Rob and I have frequent conversations about simplifying our life.  I'm always amazed by how much "stuff" we have even though we don't go out and seek a lot of "stuff".  Where does all this "stuff" come from?

Our Netflix queue certainly isn't helping take our mind off matters of the environment/consumption/social issues either.  I'm pretty sure the last eight movies our sweet mail lady has delivered (while consuming gas!) have all been members of the documentary club: five of the six discs in the Ken Burns National Parks series (missed them when they aired on PBS), The Cove, Paper Clips, 180 South, Babies and yet to come are Tapped, War Dance and some other about the Alaskan Wild.  It isn't enough to just think about it, you have to change your behavior.  Sometimes I am overwhelmed when thinking about all the things I should do to change my behavior. 
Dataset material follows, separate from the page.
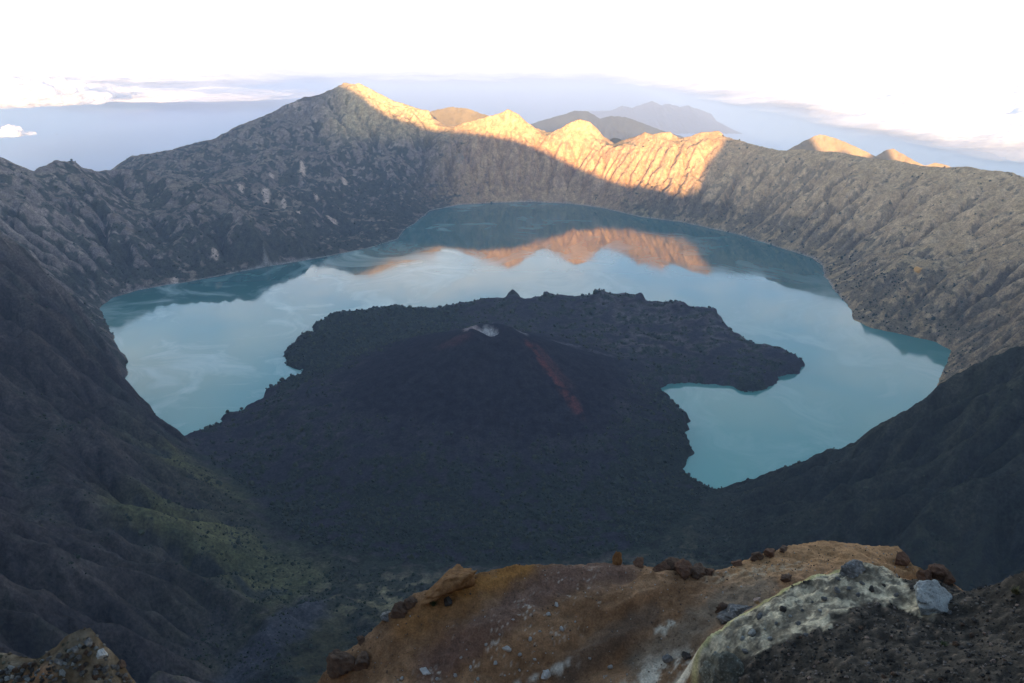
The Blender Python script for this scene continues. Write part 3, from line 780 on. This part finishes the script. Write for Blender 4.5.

I was thinking about some things that I use frequently.  Below are some mainstay items outside of my work attire.  The purse was a Backwoods purchase from about five years ago, the fleece a Christmas present from Rob seven years ago, and my Chaco sandals another Backwoods purchase from around six years ago.  All three items are barley showing any wear and could be around for several more years.  The fleece has accompanied me on every outdoor trip Rob and I've ever been on and it has always kept me warm.  Sure, it would be nice to have something new and shiny, but this would be giving in to the perceived obsolescence of the items.  Something the marketing pros want me to do frequently.

If I could have a uniform, these would definitely make the cut.  They are comfortable, utilitarian and sturdy.  Sure, I won't be scoring many cool points or be photographed on the red carpet, but I can feel good about getting the most out of something before adding it to the landfill.  Need some inspiration?  Watch the "Story of Stuff".  


  1. I hear ya, sister! The pressure to consume is intense and usually gets worse the closer we get to Christmas. I wish there was a way to tune it out for ourselves and our kids. I think that's one of the main reasons we've been so hesitant about letting Gray watch TV. So many commercials geared toward kids, making it seem impossible for them be content with what they have.

  2. I've always been familiar with the term "planned obsolescence." PERCEIVED is much more interesting thought... don't even have to design things that wear out. Just let people THINK they've worn out. Very important concept.